_Provided entries_.
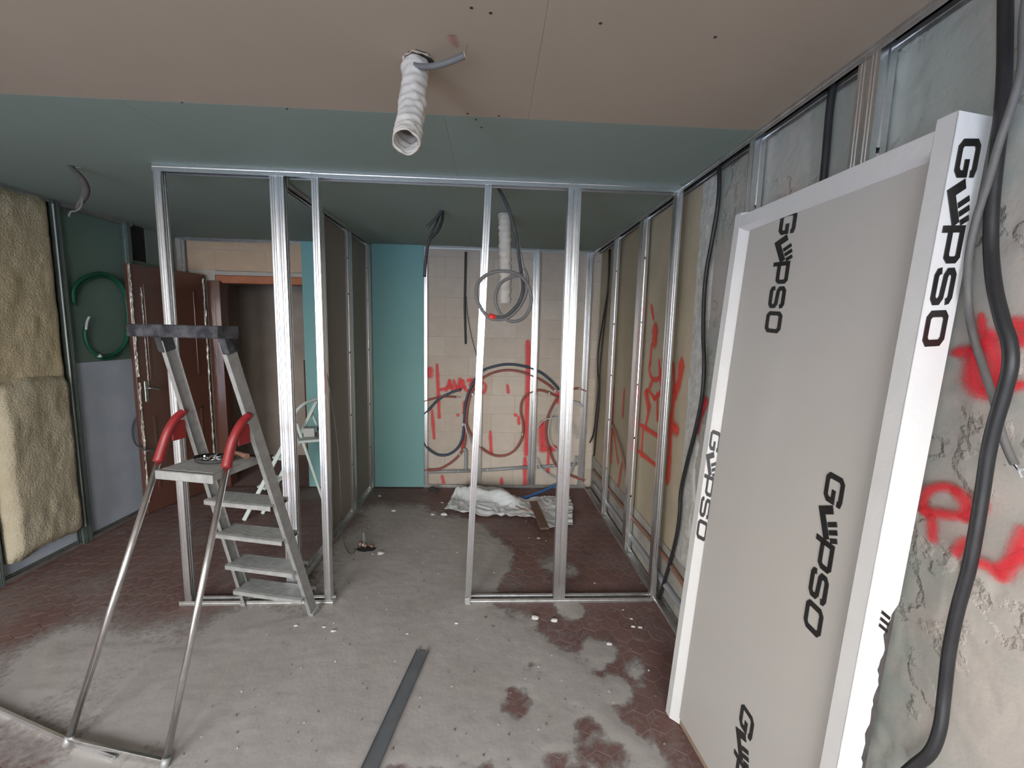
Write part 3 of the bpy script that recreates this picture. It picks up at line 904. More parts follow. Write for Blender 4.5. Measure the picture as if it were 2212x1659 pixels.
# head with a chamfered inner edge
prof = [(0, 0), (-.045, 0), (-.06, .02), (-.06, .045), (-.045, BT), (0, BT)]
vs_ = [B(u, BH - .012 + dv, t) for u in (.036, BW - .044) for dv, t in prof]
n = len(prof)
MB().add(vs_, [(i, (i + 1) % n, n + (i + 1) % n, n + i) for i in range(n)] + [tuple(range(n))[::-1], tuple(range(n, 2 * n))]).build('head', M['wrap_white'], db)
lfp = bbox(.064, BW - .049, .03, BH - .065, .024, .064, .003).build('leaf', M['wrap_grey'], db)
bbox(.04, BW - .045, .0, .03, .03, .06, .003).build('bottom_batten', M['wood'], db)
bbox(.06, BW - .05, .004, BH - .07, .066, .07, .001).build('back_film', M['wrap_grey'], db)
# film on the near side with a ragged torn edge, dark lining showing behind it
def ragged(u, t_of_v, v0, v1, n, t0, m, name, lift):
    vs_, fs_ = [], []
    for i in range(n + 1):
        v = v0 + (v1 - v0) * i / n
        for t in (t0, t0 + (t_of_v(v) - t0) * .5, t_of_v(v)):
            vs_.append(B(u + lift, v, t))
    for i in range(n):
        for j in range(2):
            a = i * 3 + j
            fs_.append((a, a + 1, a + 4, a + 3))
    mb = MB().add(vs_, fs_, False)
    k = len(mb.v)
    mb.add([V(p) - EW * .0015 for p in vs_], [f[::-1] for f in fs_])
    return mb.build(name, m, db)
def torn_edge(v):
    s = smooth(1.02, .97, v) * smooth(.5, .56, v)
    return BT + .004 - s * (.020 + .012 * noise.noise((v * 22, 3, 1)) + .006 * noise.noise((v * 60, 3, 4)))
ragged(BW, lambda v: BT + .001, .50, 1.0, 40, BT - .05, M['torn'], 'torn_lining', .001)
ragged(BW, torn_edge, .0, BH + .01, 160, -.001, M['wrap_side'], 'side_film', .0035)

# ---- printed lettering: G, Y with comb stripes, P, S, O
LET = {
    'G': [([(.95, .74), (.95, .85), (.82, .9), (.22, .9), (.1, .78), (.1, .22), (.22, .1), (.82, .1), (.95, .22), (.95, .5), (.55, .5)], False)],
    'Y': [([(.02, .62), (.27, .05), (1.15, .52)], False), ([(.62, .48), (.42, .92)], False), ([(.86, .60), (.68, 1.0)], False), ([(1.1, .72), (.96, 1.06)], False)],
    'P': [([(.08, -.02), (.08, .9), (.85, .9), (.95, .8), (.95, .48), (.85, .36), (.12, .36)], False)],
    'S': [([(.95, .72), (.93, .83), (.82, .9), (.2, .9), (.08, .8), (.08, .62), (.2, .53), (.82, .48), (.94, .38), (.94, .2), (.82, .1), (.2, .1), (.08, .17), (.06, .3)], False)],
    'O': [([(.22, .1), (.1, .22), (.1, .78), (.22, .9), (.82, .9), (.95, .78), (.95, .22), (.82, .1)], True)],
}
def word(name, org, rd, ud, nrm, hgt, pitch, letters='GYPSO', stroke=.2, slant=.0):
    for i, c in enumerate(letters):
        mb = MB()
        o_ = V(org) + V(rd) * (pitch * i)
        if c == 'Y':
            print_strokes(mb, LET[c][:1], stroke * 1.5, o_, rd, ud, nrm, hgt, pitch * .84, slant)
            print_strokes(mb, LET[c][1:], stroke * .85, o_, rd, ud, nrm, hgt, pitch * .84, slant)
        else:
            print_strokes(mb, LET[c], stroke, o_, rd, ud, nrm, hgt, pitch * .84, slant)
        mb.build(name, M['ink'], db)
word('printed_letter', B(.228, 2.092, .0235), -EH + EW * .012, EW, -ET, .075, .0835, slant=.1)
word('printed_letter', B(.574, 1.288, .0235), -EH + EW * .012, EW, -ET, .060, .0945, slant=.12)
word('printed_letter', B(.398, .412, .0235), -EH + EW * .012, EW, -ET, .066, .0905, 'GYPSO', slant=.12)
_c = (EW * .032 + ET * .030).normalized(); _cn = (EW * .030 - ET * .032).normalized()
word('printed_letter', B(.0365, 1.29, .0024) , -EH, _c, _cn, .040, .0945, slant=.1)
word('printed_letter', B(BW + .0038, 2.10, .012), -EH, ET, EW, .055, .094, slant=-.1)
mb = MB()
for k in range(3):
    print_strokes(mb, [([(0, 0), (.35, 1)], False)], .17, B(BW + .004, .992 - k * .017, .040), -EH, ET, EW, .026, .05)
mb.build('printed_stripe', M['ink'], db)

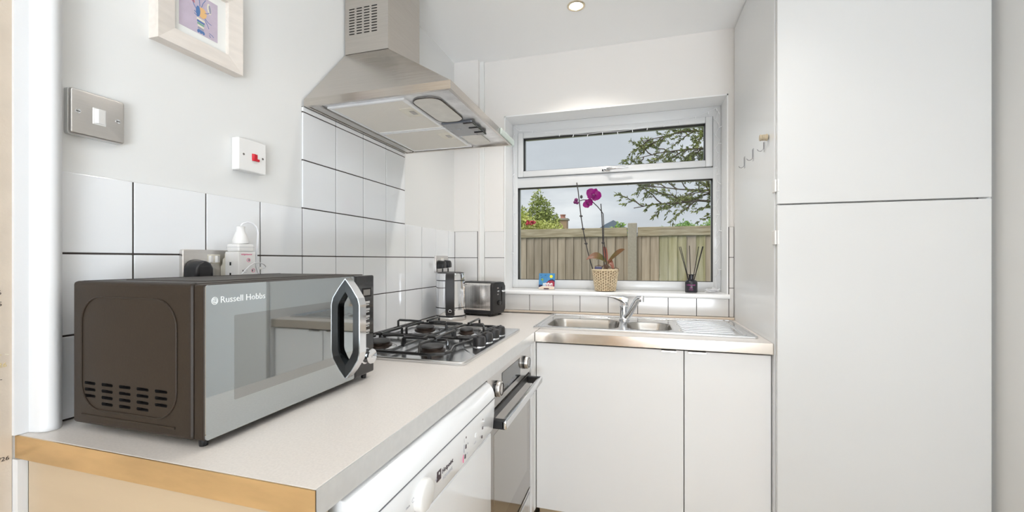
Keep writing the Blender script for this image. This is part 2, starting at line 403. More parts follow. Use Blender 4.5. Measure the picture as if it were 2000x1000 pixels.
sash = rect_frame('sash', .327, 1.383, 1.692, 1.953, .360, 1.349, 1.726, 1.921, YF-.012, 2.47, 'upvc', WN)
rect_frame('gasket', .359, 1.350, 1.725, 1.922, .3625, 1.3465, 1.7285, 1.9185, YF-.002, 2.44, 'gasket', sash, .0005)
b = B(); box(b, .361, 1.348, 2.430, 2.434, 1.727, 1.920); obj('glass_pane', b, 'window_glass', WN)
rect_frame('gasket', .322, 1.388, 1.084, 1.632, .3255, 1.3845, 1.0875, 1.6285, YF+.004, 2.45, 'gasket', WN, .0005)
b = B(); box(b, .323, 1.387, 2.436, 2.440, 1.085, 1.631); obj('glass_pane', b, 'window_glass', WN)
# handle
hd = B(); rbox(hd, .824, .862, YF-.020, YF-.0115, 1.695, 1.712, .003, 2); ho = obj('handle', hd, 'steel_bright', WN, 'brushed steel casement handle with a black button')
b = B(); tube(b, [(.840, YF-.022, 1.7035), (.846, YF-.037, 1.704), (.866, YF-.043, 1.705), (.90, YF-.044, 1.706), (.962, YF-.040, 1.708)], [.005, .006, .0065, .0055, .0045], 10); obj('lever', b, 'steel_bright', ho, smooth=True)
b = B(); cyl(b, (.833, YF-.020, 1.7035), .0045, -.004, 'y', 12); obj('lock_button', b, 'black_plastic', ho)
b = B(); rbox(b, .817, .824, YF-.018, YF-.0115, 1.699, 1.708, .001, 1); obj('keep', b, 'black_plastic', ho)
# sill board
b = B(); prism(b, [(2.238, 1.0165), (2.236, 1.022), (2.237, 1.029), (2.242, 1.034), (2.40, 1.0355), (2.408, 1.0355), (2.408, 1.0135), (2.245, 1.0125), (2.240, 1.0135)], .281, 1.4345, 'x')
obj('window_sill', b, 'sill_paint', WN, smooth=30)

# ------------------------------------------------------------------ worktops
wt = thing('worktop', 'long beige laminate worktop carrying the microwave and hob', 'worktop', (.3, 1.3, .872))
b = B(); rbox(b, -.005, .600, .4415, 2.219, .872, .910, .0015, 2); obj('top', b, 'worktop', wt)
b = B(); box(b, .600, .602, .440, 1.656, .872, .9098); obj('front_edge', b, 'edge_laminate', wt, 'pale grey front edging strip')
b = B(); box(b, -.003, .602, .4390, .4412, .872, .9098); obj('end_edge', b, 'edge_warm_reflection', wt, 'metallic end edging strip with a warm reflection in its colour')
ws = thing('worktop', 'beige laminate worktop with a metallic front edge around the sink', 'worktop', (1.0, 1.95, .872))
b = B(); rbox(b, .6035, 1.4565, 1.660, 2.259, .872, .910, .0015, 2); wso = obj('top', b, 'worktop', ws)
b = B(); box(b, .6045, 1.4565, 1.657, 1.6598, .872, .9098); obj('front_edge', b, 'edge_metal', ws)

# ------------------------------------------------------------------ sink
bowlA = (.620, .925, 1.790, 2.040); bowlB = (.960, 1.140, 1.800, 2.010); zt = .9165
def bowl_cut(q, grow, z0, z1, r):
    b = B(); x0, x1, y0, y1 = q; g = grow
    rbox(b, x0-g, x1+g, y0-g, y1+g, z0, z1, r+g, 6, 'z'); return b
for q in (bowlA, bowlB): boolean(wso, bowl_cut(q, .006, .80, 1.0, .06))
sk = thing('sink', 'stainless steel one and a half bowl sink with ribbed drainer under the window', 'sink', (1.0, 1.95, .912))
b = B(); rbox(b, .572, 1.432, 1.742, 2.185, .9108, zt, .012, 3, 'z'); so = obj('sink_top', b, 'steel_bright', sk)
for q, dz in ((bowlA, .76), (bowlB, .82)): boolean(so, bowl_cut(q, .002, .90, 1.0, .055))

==

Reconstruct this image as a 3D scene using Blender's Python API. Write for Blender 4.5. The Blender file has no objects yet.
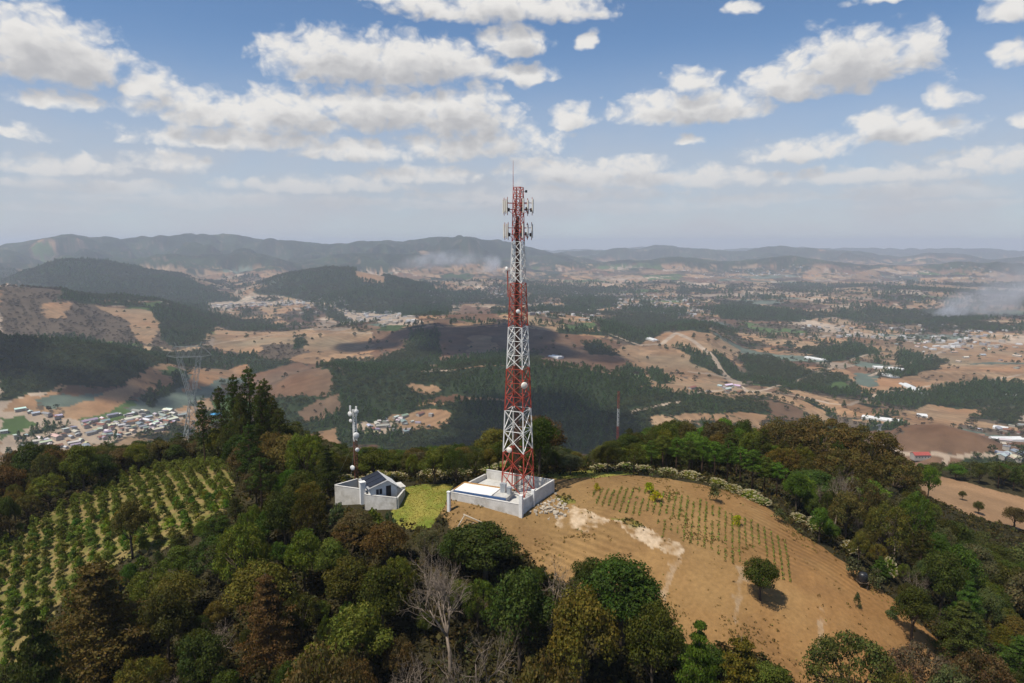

_Problem requirements_. Go through the records and show every line with the string "Blender" in it.

_Written answer_.
Write part 3 of the bpy script that recreates this picture. It picks up at line 904. More parts follow. Write for Blender 4.5. Measure the picture as if it were 2212x1659 pixels.
Keep writing the Blender script for this image. This is part 2, starting at line 403. More parts follow. Use Blender 4.5. Measure the picture as if it were 2000x1000 pixels.
Reconstruct this image as a 3D scene using Blender's Python API. Write for Blender 4.5. The Blender file has no objects yet.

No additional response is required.